Repeat each line word for word.
--------------------
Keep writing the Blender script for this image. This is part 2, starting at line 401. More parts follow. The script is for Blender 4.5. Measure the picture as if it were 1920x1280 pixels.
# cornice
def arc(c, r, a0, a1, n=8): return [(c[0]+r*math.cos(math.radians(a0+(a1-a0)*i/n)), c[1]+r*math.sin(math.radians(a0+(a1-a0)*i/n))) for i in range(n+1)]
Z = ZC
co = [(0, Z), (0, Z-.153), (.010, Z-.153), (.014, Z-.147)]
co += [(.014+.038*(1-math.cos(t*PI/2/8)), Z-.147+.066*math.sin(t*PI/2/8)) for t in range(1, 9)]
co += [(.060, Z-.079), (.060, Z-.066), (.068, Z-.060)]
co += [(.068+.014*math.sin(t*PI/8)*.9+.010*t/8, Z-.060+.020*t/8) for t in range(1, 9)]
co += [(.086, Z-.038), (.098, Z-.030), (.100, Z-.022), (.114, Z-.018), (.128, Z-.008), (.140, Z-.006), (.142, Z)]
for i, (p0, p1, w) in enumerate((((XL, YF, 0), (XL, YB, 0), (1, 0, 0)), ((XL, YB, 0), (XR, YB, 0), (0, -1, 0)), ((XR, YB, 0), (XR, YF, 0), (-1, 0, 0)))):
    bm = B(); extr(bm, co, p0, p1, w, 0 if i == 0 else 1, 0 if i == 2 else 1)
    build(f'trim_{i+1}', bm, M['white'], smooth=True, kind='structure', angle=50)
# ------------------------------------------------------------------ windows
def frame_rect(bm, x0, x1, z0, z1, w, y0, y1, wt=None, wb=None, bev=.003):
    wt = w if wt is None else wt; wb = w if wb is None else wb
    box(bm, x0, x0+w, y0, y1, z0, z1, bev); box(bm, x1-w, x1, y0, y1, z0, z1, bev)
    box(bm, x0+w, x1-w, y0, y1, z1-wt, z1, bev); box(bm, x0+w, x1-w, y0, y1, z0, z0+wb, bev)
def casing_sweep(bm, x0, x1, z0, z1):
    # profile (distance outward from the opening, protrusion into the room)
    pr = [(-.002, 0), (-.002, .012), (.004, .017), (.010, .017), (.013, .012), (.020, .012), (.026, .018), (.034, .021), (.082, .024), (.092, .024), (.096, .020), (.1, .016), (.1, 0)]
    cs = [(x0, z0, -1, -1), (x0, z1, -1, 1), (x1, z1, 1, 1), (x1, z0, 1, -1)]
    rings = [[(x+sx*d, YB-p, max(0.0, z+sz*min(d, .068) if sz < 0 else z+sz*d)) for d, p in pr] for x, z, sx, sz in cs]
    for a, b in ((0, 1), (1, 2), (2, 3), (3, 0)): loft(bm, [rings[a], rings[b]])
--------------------
#### TASK ANSWER:
Keep writing the Blender script for this image. This is part 2, starting at line 401. More parts follow. The script is for Blender 4.5. Measure the picture as if it were 1920x1280 pixels.
# cornice
def arc(c, r, a0, a1, n=8): return [(c[0]+r*math.cos(math.radians(a0+(a1-a0)*i/n)), c[1]+r*math.sin(math.radians(a0+(a1-a0)*i/n))) for i in range(n+1)]
Z = ZC
co = [(0, Z), (0, Z-.153), (.010, Z-.153), (.014, Z-.147)]
co += [(.014+.038*(1-math.cos(t*PI/2/8)), Z-.147+.066*math.sin(t*PI/2/8)) for t in range(1, 9)]
co += [(.060, Z-.079), (.060, Z-.066), (.068, Z-.060)]
co += [(.068+.014*math.sin(t*PI/8)*.9+.010*t/8, Z-.060+.020*t/8) for t in range(1, 9)]
co += [(.086, Z-.038), (.098, Z-.030), (.100, Z-.022), (.114, Z-.018), (.128, Z-.008), (.140, Z-.006), (.142, Z)]
for i, (p0, p1, w) in enumerate((((XL, YF, 0), (XL, YB, 0), (1, 0, 0)), ((XL, YB, 0), (XR, YB, 0), (0, -1, 0)), ((XR, YB, 0), (XR, YF, 0), (-1, 0, 0)))):
    bm = B(); extr(bm, co, p0, p1, w, 0 if i == 0 else 1, 0 if i == 2 else 1)
    build(f'trim_{i+1}', bm, M['white'], smooth=True, kind='structure', angle=50)
# ------------------------------------------------------------------ windows
def frame_rect(bm, x0, x1, z0, z1, w, y0, y1, wt=None, wb=None, bev=.003):
    wt = w if wt is None else wt; wb = w if wb is None else wb
    box(bm, x0, x0+w, y0, y1, z0, z1, bev); box(bm, x1-w, x1, y0, y1, z0, z1, bev)
    box(bm, x0+w, x1-w, y0, y1, z1-wt, z1, bev); box(bm, x0+w, x1-w, y0, y1, z0, z0+wb, bev)
def casing_sweep(bm, x0, x1, z0, z1):
    # profile (distance outward from the opening, protrusion into the room)
    pr = [(-.002, 0), (-.002, .012), (.004, .017), (.010, .017), (.013, .012), (.020, .012), (.026, .018), (.034, .021), (.082, .024), (.092, .024), (.096, .020), (.1, .016), (.1, 0)]
    cs = [(x0, z0, -1, -1), (x0, z1, -1, 1), (x1, z1, 1, 1), (x1, z0, 1, -1)]
    rings = [[(x+sx*d, YB-p, max(0.0, z+sz*min(d, .068) if sz < 0 else z+sz*d)) for d, p in pr] for x, z, sx, sz in cs]
    for a, b in ((0, 1), (1, 2), (2, 3), (3, 0)): loft(bm, [rings[a], rings[b]])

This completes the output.